Para pendeta setuju bahwa mereka akan meminta gadis itu untuk dikonfrontasikan dengan pemuda yang bersangkutan dengan disaksikan oleh semua hamba Tuhan yang hadir dalam KKR itu. Dua malam kemudian, gadis itu datang dengan disertai kedua orang tuanya dalam pertemuan yang amat pribadi. Pemimpin para hamba Tuhan bertanya kepada gadis itu, apakah ia mau mengulangi lagi pernyataan tentang apa yang terjadi di dalam kamar itu. “Ia sudah menceritakan segala sesuatu apa yang terjadi,” kata ayahnya dengan geram, sedangkan ibunya mengamininya sambil melirik kepada pemuda itu.

“Nah, maukah Anda menceritakan versimu tentang apa yang terjadi di dalam kamar itu, nak?”, tanya hamba Tuhan kepada pemuda itu.

“Tidak, pak”, menjawab pemuda itu. “Itu tidak ada gunanya. Hanya dia dan saya mengetahui kebenarannya dan aku tak dapat membela diriku sendiri. Hanya aku ingin mengatakan kepadanya, Cindy, Anda tahu apa yang terjadi dan apa yang tak terjadi dalam kamar itu. Bila Anda tidak mengatakan kebenarannya, aku akan dicap sebagai seseorang yang munafik dan aku tidak pernah dapat berkhotbah lagi. Hal ini akan merusak reputasiku, reputasi jemaat ini bahkan eksistensi Tuhan. Bila aku memang berbuat seperti apa yang Anda katakan, aku layak menerimanya, namun kita berdua mengetahui, bahwa hal itu tidak benar. Aku memintamu dengan sungguh-sungguh dan di dalam nama Kristus, untuk menyatakan kebenarannya.”

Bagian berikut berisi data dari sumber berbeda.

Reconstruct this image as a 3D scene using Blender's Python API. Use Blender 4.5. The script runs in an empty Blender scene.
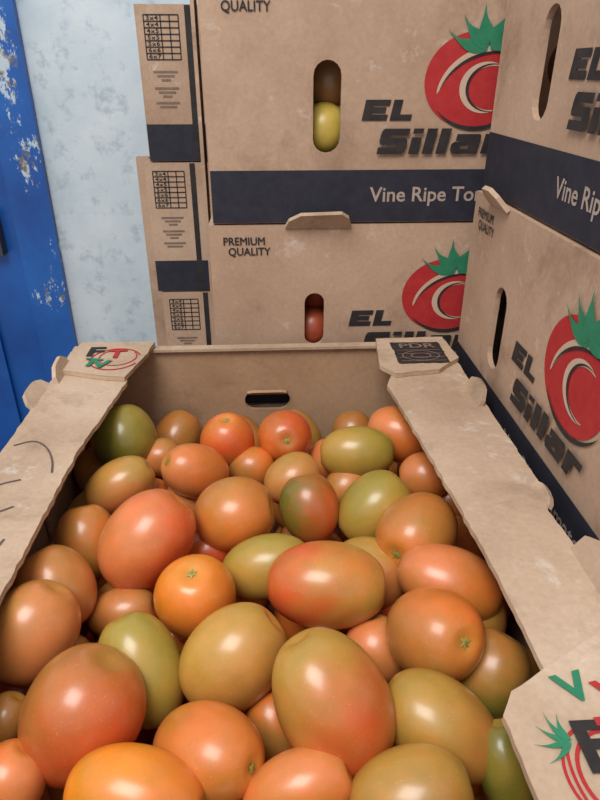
import bpy, math, random
import numpy as np
from mathutils import Vector
random.seed(4)
SC=bpy.context.scene
COL=bpy.context.collection
pi=math.pi

# ------------------------------------------------------------------ helpers
def lin(c):
    r=[]
    for v in c:
        v/=255.0
        r.append(v/12.92 if v<=.04045 else ((v+.055)/1.055)**2.4)
    return tuple(r)+(1.0,)

def nodes(name):
    m=bpy.data.materials.new(name); m.use_nodes=True
    nt=m.node_tree
    return m,nt,nt.nodes['Principled BSDF']

def N(nt,t,**kw):
    n=nt.nodes.new(t)
    for k,v in kw.items():
        if hasattr(n,k): setattr(n,k,v)
    return n

def noise(nt,scale,detail=4,rough=.55,coord='Object',stretch=None,dist=0):
    tc=N(nt,'ShaderNodeTexCoord'); n=N(nt,'ShaderNodeTexNoise')
    n.inputs['Scale'].default_value=scale; n.inputs['Detail'].default_value=detail
    n.inputs['Roughness'].default_value=rough; n.inputs['Distortion'].default_value=dist
    if stretch:
        mp=N(nt,'ShaderNodeMapping'); mp.inputs['Scale'].default_value=stretch
        nt.links.new(tc.outputs[coord],mp.inputs[0]); nt.links.new(mp.outputs[0],n.inputs['Vector'])
    else: nt.links.new(tc.outputs[coord],n.inputs['Vector'])
    return n

def ramp(nt,src,stops):
    r=N(nt,'ShaderNodeValToRGB'); e=r.color_ramp.elements
    while len(e)<len(stops): e.new(.5)
    for i,(p,c) in enumerate(stops): e[i].position=p; e[i].color=c
    nt.links.new(src,r.inputs[0]); return r

def bump(nt,b,src,strength=.2,dist=.002):
    bp=N(nt,'ShaderNodeBump'); bp.inputs['Strength'].default_value=strength; bp.inputs['Distance'].default_value=dist
    nt.links.new(src,bp.inputs['Height'])
    if b.inputs['Normal'].is_linked: nt.links.new(b.inputs['Normal'].links[0].from_socket,bp.inputs['Normal'])
    nt.links.new(bp.outputs[0],b.inputs['Normal'])

def simple(name,c,rough=.7,spec=.3,var=.0,scale=40):
    m,nt,b=nodes(name)
    b.inputs['Roughness'].default_value=rough; b.inputs['Specular IOR Level'].default_value=spec
    c=lin(c)
    n=noise(nt,scale)
    k=1-var
    r=ramp(nt,n.outputs['Fac'],[(.35,tuple(x*k for x in c[:3])+(1,)),(.65,tuple(min(1,x*(1+var)) for x in c[:3])+(1,))])
    nt.links.new(r.outputs[0],b.inputs['Base Color'])
    return m

def cardboard(name,c1,c2,c3,crease=.0,scuff=.0):
    m,nt,b=nodes(name)
    b.inputs['Roughness'].default_value=.8; b.inputs['Specular IOR Level'].default_value=.2
    n=noise(nt,7,6,.6)
    r=ramp(nt,n.outputs['Fac'],[(.3,lin(c1)),(.5,lin(c2)),(.72,lin(c3))])
    n2=noise(nt,260,3,.6)
    r2=ramp(nt,n2.outputs['Fac'],[(.3,(.86,.86,.86,1)),(.7,(1.06,1.05,1.04,1))])
    mx=N(nt,'ShaderNodeMixRGB',blend_type='MULTIPLY'); mx.inputs[0].default_value=.7
    nt.links.new(r.outputs[0],mx.inputs[1]); nt.links.new(r2.outputs[0],mx.inputs[2])
    last=mx.outputs[0]
    if scuff:
        ns=noise(nt,24,8,.75,dist=.4); rs_=ramp(nt,ns.outputs['Fac'],[(.59,(0,0,0,1)),(.69,(1,1,1,1))])
        ms=N(nt,'ShaderNodeMath',operation='MULTIPLY'); ms.inputs[1].default_value=scuff
        mm=N(nt,'ShaderNodeMixRGB'); mm.inputs[2].default_value=lin((218,208,198))
        nt.links.new(rs_.outputs[0],ms.inputs[0]); nt.links.new(ms.outputs[0],mm.inputs[0]); nt.links.new(last,mm.inputs[1]); last=mm.outputs[0]
        nd=noise(nt,11,7,.7,dist=.4); rd=ramp(nt,nd.outputs['Fac'],[(.30,(.64,.61,.58,1)),(.45,(1,1,1,1))])
        m3=N(nt,'ShaderNodeMixRGB',blend_type='MULTIPLY'); m3.inputs[0].default_value=.85
        nt.links.new(last,m3.inputs[1]); nt.links.new(rd.outputs[0],m3.inputs[2]); last=m3.outputs[0]
    nt.links.new(last,b.inputs['Base Color'])
    bump(nt,b,n2.outputs['Fac'],.12,.0008)
    if crease:
        nc=noise(nt,16,3,.5,dist=.2); bump(nt,b,nc.outputs['Fac'],crease,.012)
    return m

M_CARD=cardboard('cardboard_face',(164,134,111),(179,149,126),(190,161,138),.14,.40)
M_RIM=cardboard('cardboard_rim',(164,138,115),(183,157,133),(197,173,151),.28,.45)
M_INS=cardboard('cardboard_inside',(156,124,95),(172,139,109),(182,150,120),.15,.1)
M_EDGE=cardboard('cardboard_cut_edge',(140,113,88),(188,160,132),(208,184,157))
def ink(name,c,c2=None):
    m,nt,b=nodes(name)
    b.inputs['Roughness'].default_value=.65; b.inputs['Specular IOR Level'].default_value=.25
    n=noise(nt,70,6,.7); c2=c2 or tuple(min(255,x+16) for x in c)
    r=ramp(nt,n.outputs['Fac'],[(.3,lin(c)),(.75,lin(c2))])
    nt.links.new(r.outputs[0],b.inputs['Base Color']); return m
M_BAND=ink('ink_dark_band',(36,36,46),(50,49,58))
M_BLACK=ink('ink_black_and_gap_shade',(34,32,34),(58,52,50))
M_RED=ink('ink_red',(162,36,40),(178,54,52))
M_GREEN=ink('ink_green',(36,112,80),(56,130,96))
M_KRAFT=ink('ink_knockout',(196,170,148),(186,158,136))
M_PALE=ink('ink_pale',(172,154,142),(150,134,122))
M_GREY=ink('ink_faded',(108,90,80),(136,114,100))
M_PEN=ink('pen_ink',(74,62,60),(110,95,88))
M_WOOD=simple('pallet_wood',(140,108,74),.8,.2,.25,12)

# tomato skin: colours stored per vertex, fine mottling in the shader
M_TOM,nt,b=nodes('tomato_skin')
at=N(nt,'ShaderNodeAttribute'); at.attribute_name='skin_colour'
n=noise(nt,42,7,.68); r=ramp(nt,n.outputs['Fac'],[(.3,(.80,.93,.78,1)),(.7,(1.16,1.05,1.04,1))])
mx=N(nt,'ShaderNodeMixRGB',blend_type='MULTIPLY'); mx.inputs[0].default_value=.95
nt.links.new(at.outputs['Color'],mx.inputs[1]); nt.links.new(r.outputs[0],mx.inputs[2])
n3=noise(nt,900,2,.5); r3=ramp(nt,n3.outputs['Fac'],[(.66,(0,0,0,1)),(.74,(1,1,1,1))])
mx2=N(nt,'ShaderNodeMixRGB',blend_type='MIX'); mx2.inputs[2].default_value=lin((220,190,130))
ml=N(nt,'ShaderNodeMath',operation='MULTIPLY'); ml.inputs[1].default_value=.25
nt.links.new(r3.outputs[0],ml.inputs[0]); nt.links.new(ml.outputs[0],mx2.inputs[0]); nt.links.new(mx.outputs[0],mx2.inputs[1])
nt.links.new(mx2.outputs[0],b.inputs['Base Color'])
nr=noise(nt,30,4,.6); mr=N(nt,'ShaderNodeMapRange'); mr.inputs['To Min'].default_value=.26; mr.inputs['To Max'].default_value=.44
nt.links.new(nr.outputs['Fac'],mr.inputs['Value']); nt.links.new(mr.outputs[0],b.inputs['Roughness'])
b.inputs['Specular IOR Level'].default_value=.5
b.inputs['Coat Weight'].default_value=.25; b.inputs['Coat Roughness'].default_value=.18
n4=noise(nt,110,2,.5); bump(nt,b,n4.outputs['Fac'],.08,.001)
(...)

Sesuatu keheningan yang amat dalam meliputi pertemuan itu, ketika para hamba Tuhan dan kedua orang tuanya menyaksikan bagaimana wajah gadis itu berubah dan akhirnya air matanya menetes dengan deras dari wajahnya. “Aku berdusta,” katanya dengan tenang, “Aku meminta maaf. Aku berdusta. Ia sama sekali tidak pernah menggangguku, sebaliknya akulah yang menggodanya. Dan ketika ia menolakku, aku begitu malu dan gusar, sehingga aku mengarang cerita itu. Aku mohon maaf!”